Teachers are required to deliver highly structured lessons using materials developed by the not-for-profit Success for All company, whose UK subsidiary is based at Nottingham University.
So far, only five primaries in a deprived part of Nottingham have used Success for All for any length of time. Two are no longer using it. An evaluation carried out by academics led by Professor David Hopkins of Nottingham University’s centre for teacher and school development suggested pupils made as much progress in a term as might be expected in a year.
Success for All was developed by Robert Slavin and other academics at Johns Hopkins University in Baltimore, and is being promoted in the UK by Professor Hopkins, who is a director of the UK subsidiary. The materials have been extensively re-written for English schools.

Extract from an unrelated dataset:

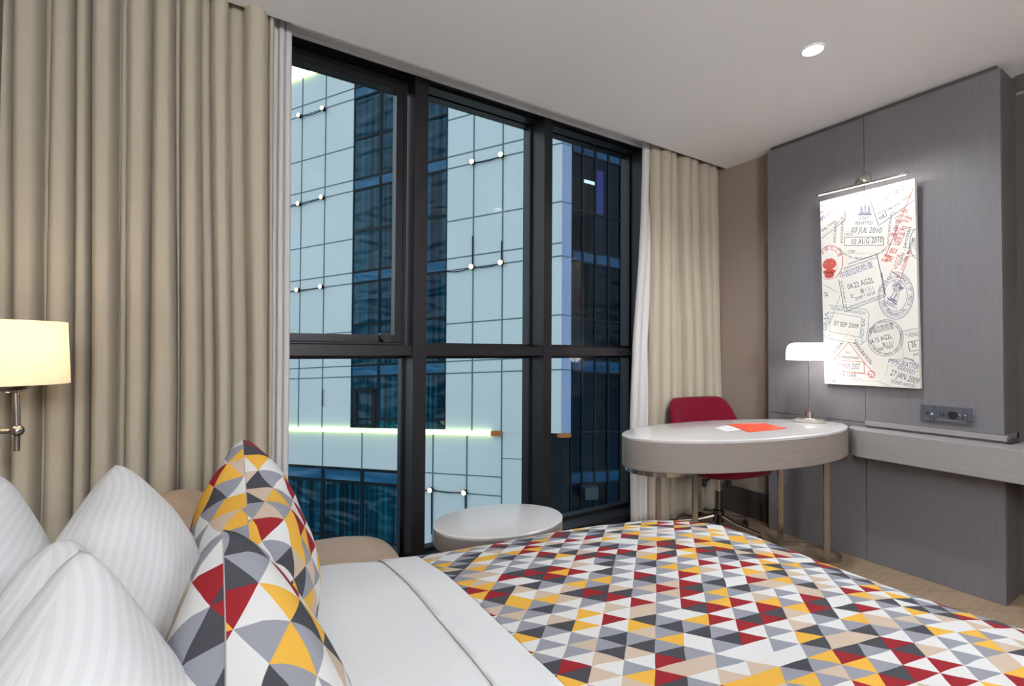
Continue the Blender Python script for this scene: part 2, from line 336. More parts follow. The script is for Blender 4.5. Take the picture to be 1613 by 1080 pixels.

However, Judith Wordsworth, managing director o Success for All, said the scheme was not in competition with the literacy hour, adding that the material gives teachers more time to concentrate on how they will deliver lessons.
The scheme’s costs are steepest in the early years. For an average-sized primary, training costs around pound;20,000 in the first two years. Materials cost pound;8,500, with an annual replacement cost of around pound;500.
Schools can introduce the scheme because it meets the objectives of the national literacy strategy. John Stannard, the strategy’s director, said Success for All would be evaluated as schools took it up.
He said: “It is always open to schools to look at ways of delivering the strategy according to their own needs. This is a scripted programme and it might be considered in schools where there is a high turnover of staff. We are content for the pilot to go ahead.”
The scheme has many supporters in the US. But preliminary inspection reports on the Nottingham schools expressed reservations about reception children being given 90 minutes a day of literacy.
Gaynor Cashin, director of the Islington education action zone - who is employed by the Fischer Family Trust, the zone’s major backer - said training had been given to literacy co-ordinators in the three north London primaries most likely to introduce the scheme.
She added that it would not be introduced unless 80 per cent of teachers in the individual schools voted in favour of it.